Finché si fa “dirigere” la conoscenza verso l'oggetto è nel senso che questo
indichi una méta che per essa, per quanto grande sia l'approssimazione
raggiunta, è e rimane tuttavia qualcosa di esteriore è la coincidenza di
“soggettivo” e di “obiettivo” resta un miracolo inesplicato. Questo miracolo
scompare solo quando si riconosce che la vera conoscenza a priori non
coglie o possiede l'oggetto come qualcosa di estraneo ad essa, ma che - in un
certo determinato senso - “è” essa stessa quest'oggetto. Essa reca il carattere
di universale validità e di necessità e possiede quindi in se stessa la vera
oggettività come un elemento logico di valore. Il particolare e l'universale,
il dato singolo e la legge dell'intelletto in base al quale esso viene
compreso, si compenetrano qui in tal maniera che ogni tentativo di separarli si
dimostra subito una pura illusione dell'astrazione. Infatti solo nelle forme di
sapere puro e in virtú di esse può esser “dato” alla conoscenza un qualcosa -
comunque esso sia - e solo in presenza dei dati particolari si “manifestano”
d'altro lato quelle forme universali e fanno riconoscere la loro necessità.
Questa specie d'unità non è prodotta in un successivo momento dal sapere, ma è
posta originariamente in esso in virtú della sua essenza particolare.

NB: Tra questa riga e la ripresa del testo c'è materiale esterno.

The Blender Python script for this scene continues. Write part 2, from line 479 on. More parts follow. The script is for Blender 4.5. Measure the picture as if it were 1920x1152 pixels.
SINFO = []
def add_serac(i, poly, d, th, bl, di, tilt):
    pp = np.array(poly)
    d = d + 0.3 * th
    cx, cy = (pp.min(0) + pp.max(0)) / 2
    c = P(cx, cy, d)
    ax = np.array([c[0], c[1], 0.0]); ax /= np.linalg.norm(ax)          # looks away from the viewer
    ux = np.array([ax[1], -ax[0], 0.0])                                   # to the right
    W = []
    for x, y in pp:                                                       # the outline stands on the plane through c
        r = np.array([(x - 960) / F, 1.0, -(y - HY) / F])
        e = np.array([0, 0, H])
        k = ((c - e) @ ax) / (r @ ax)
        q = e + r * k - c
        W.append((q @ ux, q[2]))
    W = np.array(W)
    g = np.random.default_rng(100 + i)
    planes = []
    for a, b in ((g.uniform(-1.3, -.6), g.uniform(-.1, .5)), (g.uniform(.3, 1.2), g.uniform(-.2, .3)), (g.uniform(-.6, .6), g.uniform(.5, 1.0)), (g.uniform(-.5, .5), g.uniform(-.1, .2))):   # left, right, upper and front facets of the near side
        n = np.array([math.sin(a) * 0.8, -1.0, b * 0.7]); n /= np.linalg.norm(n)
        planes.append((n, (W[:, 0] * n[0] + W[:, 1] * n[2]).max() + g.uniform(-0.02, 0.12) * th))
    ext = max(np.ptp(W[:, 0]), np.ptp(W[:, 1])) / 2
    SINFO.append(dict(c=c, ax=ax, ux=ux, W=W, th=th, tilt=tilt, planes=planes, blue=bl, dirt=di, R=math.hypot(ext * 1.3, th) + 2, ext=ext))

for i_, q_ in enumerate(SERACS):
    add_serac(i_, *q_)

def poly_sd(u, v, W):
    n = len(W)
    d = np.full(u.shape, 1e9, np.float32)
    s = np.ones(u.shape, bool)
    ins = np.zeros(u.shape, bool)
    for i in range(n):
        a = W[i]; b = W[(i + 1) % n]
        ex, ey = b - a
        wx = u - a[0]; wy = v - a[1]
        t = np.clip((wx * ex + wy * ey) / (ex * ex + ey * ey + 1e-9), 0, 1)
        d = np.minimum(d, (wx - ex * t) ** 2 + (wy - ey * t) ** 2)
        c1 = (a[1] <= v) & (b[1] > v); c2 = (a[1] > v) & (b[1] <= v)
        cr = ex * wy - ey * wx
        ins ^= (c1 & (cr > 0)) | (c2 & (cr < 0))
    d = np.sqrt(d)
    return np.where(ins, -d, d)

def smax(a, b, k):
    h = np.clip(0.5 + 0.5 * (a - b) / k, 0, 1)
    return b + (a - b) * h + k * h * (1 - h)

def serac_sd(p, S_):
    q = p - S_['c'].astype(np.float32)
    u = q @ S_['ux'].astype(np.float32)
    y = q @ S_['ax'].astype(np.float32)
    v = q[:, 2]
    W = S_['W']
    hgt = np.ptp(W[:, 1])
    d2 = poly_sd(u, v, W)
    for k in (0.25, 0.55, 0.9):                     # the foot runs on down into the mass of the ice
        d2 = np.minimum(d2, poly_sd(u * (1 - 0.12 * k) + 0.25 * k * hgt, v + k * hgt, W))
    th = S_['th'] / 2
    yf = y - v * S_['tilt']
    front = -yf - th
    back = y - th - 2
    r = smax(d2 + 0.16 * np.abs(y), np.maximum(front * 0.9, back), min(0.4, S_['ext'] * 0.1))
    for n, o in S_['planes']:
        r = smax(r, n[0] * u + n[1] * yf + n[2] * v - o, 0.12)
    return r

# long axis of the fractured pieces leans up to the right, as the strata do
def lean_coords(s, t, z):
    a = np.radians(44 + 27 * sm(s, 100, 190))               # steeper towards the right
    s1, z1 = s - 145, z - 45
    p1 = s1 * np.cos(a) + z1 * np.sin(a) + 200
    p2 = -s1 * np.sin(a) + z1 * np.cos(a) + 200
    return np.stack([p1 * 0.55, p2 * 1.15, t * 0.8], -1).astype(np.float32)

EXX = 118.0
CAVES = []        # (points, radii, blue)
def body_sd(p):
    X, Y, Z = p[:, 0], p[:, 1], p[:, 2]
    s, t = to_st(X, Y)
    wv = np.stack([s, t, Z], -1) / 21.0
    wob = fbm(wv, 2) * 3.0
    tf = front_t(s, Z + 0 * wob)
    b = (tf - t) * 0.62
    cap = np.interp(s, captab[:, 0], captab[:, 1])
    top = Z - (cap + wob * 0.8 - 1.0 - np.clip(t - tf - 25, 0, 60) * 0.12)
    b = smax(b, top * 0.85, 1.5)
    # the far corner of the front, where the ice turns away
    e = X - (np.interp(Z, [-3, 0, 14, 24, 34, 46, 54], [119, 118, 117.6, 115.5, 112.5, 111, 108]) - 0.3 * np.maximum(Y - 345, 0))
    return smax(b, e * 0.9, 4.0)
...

L'illusione secondo cui la conoscenza e il suo oggetto stanno in opposizione,
quasi come nature separate, eternamente cercandosi ed eternamente fuggendosi,
si dissipa, poiché il sapere conoscendo nella sua perfetta autocoscienza
critica le sue proprie condizioni, raggiunge e possiede in esse la forma delle
cose, la forma del reale stesso.
(E. Cassirer,
Storia della filosofia moderna, Einaudi, Torino, 1955, vol. III, pagg.